Container ship charter markets have entered the year on a strong footing with rates firming across the board.

Long-term charters remain the order of the day and a dearth of vessels coming open in 2022 is forcing lines to fix several months ahead of delivery in order to secure tonnage.

Liner operators Zim, Hapag-Lloyd and Maersk have been busy locking into a number of high-paying, longer-term periods.

Zim has bagged a number of vessels in the traditional panamax sizes or below.

The Israeli carrier has secured the 4,308-teu Bermuda (built 2010) from Navios Shipmanagement for 46 to 50 months at $42,000 per day, said European brokers.
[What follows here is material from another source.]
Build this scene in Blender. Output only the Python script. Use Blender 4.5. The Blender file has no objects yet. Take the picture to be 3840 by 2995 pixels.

Delivery is slated for between March and April.

The fixtures come as Zim continues to expand its services in Asia using smaller vessels.

On Monday, the carrier announced the launch of a new service linking North China, South Korea and Australia that will deploy seven 1,350-teu vessels.

Zim also has recently fixed a number of smaller vessels for longer periods.

These include the 1,700-teu Ophelia (built 2018), taken for three years at $35,000 per day, and the 966-teu Contship Pep (built 2006), fixed for two years at $22,000 per day.

Hapag-Lloyd snares duo

Lines seeking larger boxships are having to pay increasingly firm rates for vessels that will not be delivered until later this year.

Germany’s Hapag-Lloyd has been linked to a pair of large post-panamaxes as well as the fixtures of four 1,700-teu vessels.

The 4,178-teu Amalthea (built 2009) has been forward fixed to Hapag-Lloyd at a firm rate for five years of $39,000 per day, according to brokers.

Delivery of the Peter Dohle-controlled vessels will be in June and July.

Braemar ACM Shipbroking suggests the rate could prove extremely attractive in the coming weeks as levels could climb further given the extremely tight supply situation in 2022.

Hapag-Lloyd is also understood to have secured the 5,466-teu Wide India (built 2015).

The Danaos Shipping-controlled vessel is reported fixed for three years at $55,000 per day, according to two European brokers.

Delivery of the wide-beam ship is scheduled for October and November this year.

Hapag-Lloyd, led by chief executive Rolf Habben Jansen, is taking more large container ships on period charters. Photo: Hapag-Lloyd

In December, the Hamburg-based company took the 8,845-teu RDO Semarang (built 2007) and 6,541-teu RDO Conception (built 2006) on five-year charters.

Brokers said there are fewer of the high-paying, short-term fixtures that emerged in 2021 involving relatively unknown charterers.

One exception is the 2,496-teu Groton (built 2002), which is reported fixed for six months to Singapore-based Transfar Logistics at $75,000 per day. However, the rate pales with the $140,000 per day that its Greek owner Conbulk Shipmanagement obtained for a short-term fixture in August last year.

Maersk fixes feeder vessels

With few larger boxships available for charter, most activity involves smaller feeder-sized vessels, brokers said.

Danish giant Maersk has fixed the last four boxships belonging to Oslo-based tonnage provider SinOceanic Shipping.

The vessels are the 2,546-teu Sealand Manzanillo, Sealand Los Angeles, Sealand Philadelphia (all built 2008) and Sealand Balboa (built 2009).

The ships have been fixed for a relatively short period of up to 18 months at a strong rate of $45,000 per day, brokers said.